* **SET EXERCISE**: How many lines of the entries below include the word "from"? Answer with the number alone.

★ ★ ★ ★

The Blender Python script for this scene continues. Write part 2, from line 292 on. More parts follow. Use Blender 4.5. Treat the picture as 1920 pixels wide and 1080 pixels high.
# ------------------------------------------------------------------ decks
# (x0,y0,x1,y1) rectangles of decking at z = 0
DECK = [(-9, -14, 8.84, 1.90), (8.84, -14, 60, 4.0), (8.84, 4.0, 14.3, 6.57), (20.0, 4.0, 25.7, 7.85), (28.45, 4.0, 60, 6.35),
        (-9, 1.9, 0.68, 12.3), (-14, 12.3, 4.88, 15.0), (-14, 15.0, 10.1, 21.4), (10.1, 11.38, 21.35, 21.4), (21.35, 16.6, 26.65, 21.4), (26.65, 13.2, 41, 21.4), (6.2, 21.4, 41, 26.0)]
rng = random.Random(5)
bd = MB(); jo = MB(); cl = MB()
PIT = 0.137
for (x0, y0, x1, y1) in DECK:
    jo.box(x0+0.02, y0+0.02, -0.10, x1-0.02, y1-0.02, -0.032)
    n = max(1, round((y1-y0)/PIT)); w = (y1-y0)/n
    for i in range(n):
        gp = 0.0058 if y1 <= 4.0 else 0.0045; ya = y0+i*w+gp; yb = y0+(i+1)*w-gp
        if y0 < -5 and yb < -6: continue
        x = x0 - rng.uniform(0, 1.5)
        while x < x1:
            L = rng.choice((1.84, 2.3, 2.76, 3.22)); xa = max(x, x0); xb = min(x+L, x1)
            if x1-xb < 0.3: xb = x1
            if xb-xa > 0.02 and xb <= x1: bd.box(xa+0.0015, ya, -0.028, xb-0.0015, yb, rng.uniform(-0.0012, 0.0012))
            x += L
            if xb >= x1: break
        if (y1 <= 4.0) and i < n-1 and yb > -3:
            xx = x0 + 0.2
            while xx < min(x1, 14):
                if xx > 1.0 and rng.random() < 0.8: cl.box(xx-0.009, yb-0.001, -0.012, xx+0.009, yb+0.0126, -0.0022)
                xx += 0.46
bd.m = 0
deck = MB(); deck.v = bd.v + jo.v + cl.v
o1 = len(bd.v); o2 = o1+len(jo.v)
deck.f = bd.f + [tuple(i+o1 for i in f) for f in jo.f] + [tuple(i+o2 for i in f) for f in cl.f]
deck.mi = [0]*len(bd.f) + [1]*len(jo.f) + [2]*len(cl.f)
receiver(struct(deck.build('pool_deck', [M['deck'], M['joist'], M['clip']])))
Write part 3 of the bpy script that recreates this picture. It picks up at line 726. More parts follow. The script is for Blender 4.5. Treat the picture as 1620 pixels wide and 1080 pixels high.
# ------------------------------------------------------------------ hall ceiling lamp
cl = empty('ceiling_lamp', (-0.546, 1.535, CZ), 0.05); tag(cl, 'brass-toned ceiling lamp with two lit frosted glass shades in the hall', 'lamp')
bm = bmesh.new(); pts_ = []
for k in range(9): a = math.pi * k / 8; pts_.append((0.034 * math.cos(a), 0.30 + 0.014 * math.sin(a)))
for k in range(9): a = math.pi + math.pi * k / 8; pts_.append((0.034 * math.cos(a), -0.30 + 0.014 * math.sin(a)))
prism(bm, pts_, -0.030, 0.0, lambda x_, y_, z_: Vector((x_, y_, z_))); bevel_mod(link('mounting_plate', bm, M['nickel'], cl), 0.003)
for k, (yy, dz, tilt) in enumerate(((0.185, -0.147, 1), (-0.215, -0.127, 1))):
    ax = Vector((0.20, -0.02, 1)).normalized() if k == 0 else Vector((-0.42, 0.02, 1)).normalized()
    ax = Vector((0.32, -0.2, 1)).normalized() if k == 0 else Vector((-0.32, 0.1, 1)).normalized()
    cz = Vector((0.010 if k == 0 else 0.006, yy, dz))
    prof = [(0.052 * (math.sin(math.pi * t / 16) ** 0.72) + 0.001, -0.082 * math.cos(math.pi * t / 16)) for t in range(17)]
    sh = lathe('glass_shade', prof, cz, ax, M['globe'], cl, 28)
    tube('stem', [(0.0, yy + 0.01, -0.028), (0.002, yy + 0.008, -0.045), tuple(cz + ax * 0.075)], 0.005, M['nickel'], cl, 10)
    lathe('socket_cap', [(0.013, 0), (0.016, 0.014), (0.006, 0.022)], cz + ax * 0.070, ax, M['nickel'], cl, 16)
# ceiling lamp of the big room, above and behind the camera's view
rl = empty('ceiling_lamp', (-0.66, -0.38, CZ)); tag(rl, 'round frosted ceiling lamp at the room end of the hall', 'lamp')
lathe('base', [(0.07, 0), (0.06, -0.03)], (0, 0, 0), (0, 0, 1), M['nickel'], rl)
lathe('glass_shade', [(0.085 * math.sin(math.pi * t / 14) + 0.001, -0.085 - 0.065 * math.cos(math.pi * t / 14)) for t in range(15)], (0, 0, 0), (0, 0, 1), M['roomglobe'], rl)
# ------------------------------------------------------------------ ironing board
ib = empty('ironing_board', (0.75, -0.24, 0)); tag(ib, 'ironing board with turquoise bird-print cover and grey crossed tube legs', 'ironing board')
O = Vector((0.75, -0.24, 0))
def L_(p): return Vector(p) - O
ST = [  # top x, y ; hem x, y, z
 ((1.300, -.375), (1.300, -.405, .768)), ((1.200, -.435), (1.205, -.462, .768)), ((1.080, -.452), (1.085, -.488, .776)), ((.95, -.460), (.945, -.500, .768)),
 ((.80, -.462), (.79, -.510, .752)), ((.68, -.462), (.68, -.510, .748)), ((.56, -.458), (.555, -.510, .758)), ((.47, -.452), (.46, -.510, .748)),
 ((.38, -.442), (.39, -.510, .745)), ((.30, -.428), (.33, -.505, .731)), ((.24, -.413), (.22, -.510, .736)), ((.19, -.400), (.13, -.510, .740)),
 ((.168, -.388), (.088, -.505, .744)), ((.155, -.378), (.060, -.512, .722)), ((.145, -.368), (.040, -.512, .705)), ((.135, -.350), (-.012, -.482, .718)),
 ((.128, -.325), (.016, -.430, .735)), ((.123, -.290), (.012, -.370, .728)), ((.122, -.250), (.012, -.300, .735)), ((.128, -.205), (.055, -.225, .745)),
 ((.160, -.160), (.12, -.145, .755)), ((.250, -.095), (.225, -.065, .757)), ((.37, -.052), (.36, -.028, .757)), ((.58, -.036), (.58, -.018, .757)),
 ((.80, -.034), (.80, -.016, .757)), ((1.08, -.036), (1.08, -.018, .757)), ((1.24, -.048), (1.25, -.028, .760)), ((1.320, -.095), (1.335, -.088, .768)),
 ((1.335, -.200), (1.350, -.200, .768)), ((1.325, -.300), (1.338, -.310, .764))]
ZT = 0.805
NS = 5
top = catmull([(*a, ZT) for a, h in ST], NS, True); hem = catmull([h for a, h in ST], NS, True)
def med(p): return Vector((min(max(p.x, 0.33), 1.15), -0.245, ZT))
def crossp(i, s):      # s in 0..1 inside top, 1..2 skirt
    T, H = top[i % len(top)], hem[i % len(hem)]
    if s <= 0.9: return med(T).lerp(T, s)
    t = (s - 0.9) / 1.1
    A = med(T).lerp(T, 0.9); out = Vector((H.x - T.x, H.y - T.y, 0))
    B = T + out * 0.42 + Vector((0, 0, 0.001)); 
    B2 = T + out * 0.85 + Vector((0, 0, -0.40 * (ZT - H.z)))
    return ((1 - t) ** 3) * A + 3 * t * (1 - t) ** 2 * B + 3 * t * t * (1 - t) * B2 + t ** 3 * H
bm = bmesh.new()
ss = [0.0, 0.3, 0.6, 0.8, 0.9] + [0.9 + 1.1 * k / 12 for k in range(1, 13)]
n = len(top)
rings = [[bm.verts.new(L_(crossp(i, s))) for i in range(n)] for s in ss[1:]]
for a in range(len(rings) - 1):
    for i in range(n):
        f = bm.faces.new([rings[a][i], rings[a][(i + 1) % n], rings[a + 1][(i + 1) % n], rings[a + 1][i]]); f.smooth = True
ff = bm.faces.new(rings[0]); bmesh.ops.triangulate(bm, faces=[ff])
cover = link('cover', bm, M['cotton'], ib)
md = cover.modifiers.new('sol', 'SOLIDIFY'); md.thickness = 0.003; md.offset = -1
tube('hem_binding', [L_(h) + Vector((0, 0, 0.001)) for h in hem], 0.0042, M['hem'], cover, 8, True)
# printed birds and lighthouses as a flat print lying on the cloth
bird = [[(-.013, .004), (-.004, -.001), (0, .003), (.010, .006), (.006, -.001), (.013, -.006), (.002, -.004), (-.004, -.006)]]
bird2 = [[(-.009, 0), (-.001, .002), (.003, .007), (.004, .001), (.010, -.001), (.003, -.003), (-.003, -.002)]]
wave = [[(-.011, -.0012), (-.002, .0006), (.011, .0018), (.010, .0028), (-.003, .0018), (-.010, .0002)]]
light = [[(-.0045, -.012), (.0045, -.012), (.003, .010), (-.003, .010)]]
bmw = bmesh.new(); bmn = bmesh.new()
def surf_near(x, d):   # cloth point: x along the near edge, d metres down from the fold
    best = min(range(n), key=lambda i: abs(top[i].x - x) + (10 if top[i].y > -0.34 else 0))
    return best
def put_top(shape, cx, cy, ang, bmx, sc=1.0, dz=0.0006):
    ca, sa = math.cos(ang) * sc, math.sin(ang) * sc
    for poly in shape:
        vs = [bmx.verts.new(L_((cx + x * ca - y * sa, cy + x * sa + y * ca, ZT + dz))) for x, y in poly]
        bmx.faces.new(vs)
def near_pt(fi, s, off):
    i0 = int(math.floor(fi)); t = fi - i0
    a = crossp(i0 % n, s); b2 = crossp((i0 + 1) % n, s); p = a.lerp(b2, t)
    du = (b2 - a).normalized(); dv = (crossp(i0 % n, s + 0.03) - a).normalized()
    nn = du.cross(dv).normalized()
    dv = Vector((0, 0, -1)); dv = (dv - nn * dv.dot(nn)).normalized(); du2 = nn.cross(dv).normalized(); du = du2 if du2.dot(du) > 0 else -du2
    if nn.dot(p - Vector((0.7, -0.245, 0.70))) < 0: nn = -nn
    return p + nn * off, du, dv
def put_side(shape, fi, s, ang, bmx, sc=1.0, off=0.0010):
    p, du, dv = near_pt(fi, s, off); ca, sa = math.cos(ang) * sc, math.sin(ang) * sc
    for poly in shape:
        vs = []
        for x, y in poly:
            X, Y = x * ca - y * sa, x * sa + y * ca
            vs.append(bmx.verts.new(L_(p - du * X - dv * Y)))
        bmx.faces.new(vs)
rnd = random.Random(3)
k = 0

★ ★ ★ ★

* **RESPONSE**: 2